In 2023, Real Estate Investment Trusts (REITs) on domestic stock exchanges have been less than stellar investments for many. A sluggish pick-up in commercial real estate, a deceleration in the IT sector, and elevated interest rates have collectively constrained returns, leading to a less than favourable outcome for investors.

"The prices of listed REITs have experienced a downward trend this year. However, investment advisors foresee improved prospects for this asset class in 2024, contingent on potential government actions to ease occupancy rules in Special Economic Zones (SEZs)."

REITs, or Real Estate Investment Trusts, function as entities that own and manage income-generating properties, primarily consisting of office spaces and commercial real estate. Investors participating by investing in REIT units receive dividends alongside potential capital appreciation from the listed units. The appeal of holding REITs lies in the combination of regular dividend income and the opportunity for the value of the units to increase over time.
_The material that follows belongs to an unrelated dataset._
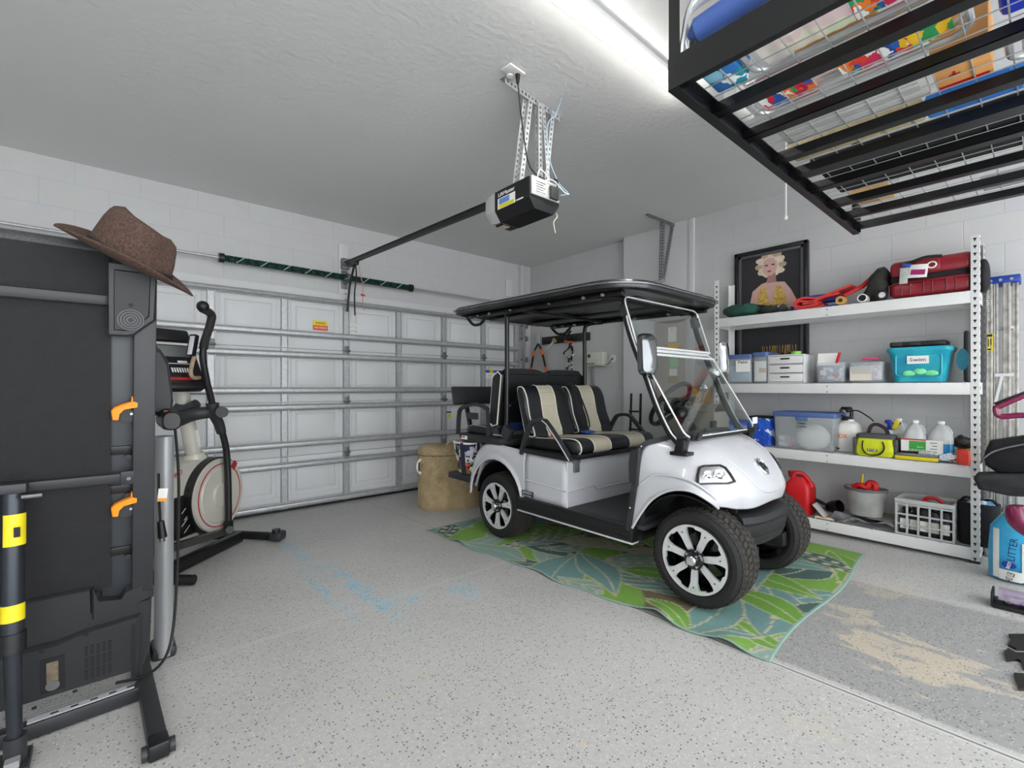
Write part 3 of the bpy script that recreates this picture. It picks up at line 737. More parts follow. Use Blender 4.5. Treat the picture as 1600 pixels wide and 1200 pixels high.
# ---- front bumper
b = MB(); rg = []
for z, dy, hw in ((.385, .03, .25), (.395, 0, .27), (.43, -.012, .285), (.437, -.004, .28), (.447, -.012, .287), (.50, -.02, .29), (.507, -.012, .285), (.517, -.02, .29), (.545, -.005, .28), (.556, .02, .26)):
    ring = []
    for i in range(13):
        t = -1 + 2 * i / 12; ring.append(V((CX - .02 + hw * t, .985 + dy + .055 * abs(t) ** 3, z)))
    for i in range(12, -1, -1):
        t = -1 + 2 * i / 12; ring.append(V((CX - .02 + hw * .92 * t, 1.09, z)))
    rg.append(ring)
b.rings(rg); b.part('front_bumper', mat('textured_bumper', '#1c1d1f', .55, noise=(60, .15), bump=(500, .3)), gc)
for x in (2.6, 2.9): MB().bx(x - .02, x + .02, 1.06, 1.3, .40, .44, .004).part('bumper_arm', blk_metal, gc)
b = MB().tube(crom([(2.66, 1.10, .53), (2.70, 1.07, .545), (2.76, 1.06, .54), (2.82, 1.07, .55), (2.88, 1.10, .54)], 6), .009, seg=7); b.part('tow_loop', screwm, gc)
MB().tube(crom([(2.80, 1.06, .57), (2.86, 1.05, .58), (2.92, 1.07, .57)], 6), .010, seg=7).part('wiring_loop', red_pl, gc)
# ---- cowl: six guide curves from the rear edge of the cowl to the nose
C0 = [(0, 1.37, .945), (0, 1.25, .925), (0, 1.14, .865), (0, 1.06, .785), (0, 1.01, .705), (0, .99, .65), (0, 1.0, .595)]
C1 = [(.27, 1.37, .94), (.27, 1.26, .915), (.26, 1.16, .86), (.25, 1.08, .785), (.235, 1.025, .70), (.22, 1.005, .645), (.20, 1.015, .585)]
C2 = [(.42, 1.43, .915), (.41, 1.33, .885), (.395, 1.235, .835), (.375, 1.155, .775), (.345, 1.09, .70), (.32, 1.06, .645), (.29, 1.06, .585)]
C3 = [(.485, 1.50, .865), (.475, 1.42, .81), (.46, 1.325, .79), (.455, 1.23, .76), (.43, 1.15, .705), (.40, 1.10, .65), (.36, 1.09, .60)]
C4 = [(.50, 1.53, .64), (.50, 1.46, .70), (.495, 1.40, .73), (.495, 1.30, .735), (.49, 1.20, .72), (.455, 1.12, .665), (.395, 1.105, .605)]
C5 = [(.51, 1.56, .405), (.51, 1.505, .50), (.51, 1.425, .605), (.51, 1.32, .672), (.505, 1.205, .688), (.465, 1.125, .645), (.40, 1.11, .60)]
G = [crom([(a[0], a[1], a[2]) for a in g], 5) for g in (C0, C1, C2, C3, C4, C5)]
def cowl_row(i):
    k = crom([g[i] for g in G], 5)
    return [V((CX - p.x, p.y, p.z)) for p in reversed(k)] + [V((CX + p.x, p.y, p.z)) for p in k[1:]]
rows = [cowl_row(i) for i in range(len(G[0]))]
b = MB(); b.rings(rows, cap=False, cyc=False)
co_ = b.part('front_cowl', white_paint, gc, ang=60)
m = co_.modifiers.new('shell', 'SOLIDIFY'); m.thickness = .007; m.offset = -1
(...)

Unitholders engage with REITs with the dual expectation of earning dividends as a steady income stream and witnessing potential growth in the value of their investments through capital appreciation.

In the current year, Mindspace Business Parks REIT has witnessed a decline of 5.4% in its prices, Brookfield India Real Estate Trust has experienced a notable drop of 16.3%, and Embassy Office Parks REIT has seen a decrease of 5.4%. Conversely, Nexus Select Trust REIT, which entered the market in May, has shown resilience by registering a gain of 28%.

The share prices of REITs faced challenges due to macroeconomic factors, including a shift towards hybrid work models impacting office space demand, a sluggish trend in hiring within the IT & ITES sectors, anticipated global economic downturn, and the impact of higher interest rates," explained Shantanu Bhargava, Head of Discretionary Investment Services at Waterfield Advisors.

Despite a robust rally in both the stock market and real estate shares, the majority of listed REITs experienced a decline in prices. In contrast, the Nifty Realty index demonstrated a substantial gain of 68.62%, while the Nifty 50 witnessed a positive trend with a rise of 14.86% in 2023. Notably, many listed real estate companies primarily engage in the residential business, where there has been a noteworthy resurgence in both sales and volumes.

Unmesh Kulkarni, Senior Advisor at Julius Baer India, highlighted that while REITs signify investments in commercial properties, their growth aligns with the overall economic expansion. However, it may not necessarily match the robust upturn observed in the residential real estate sector.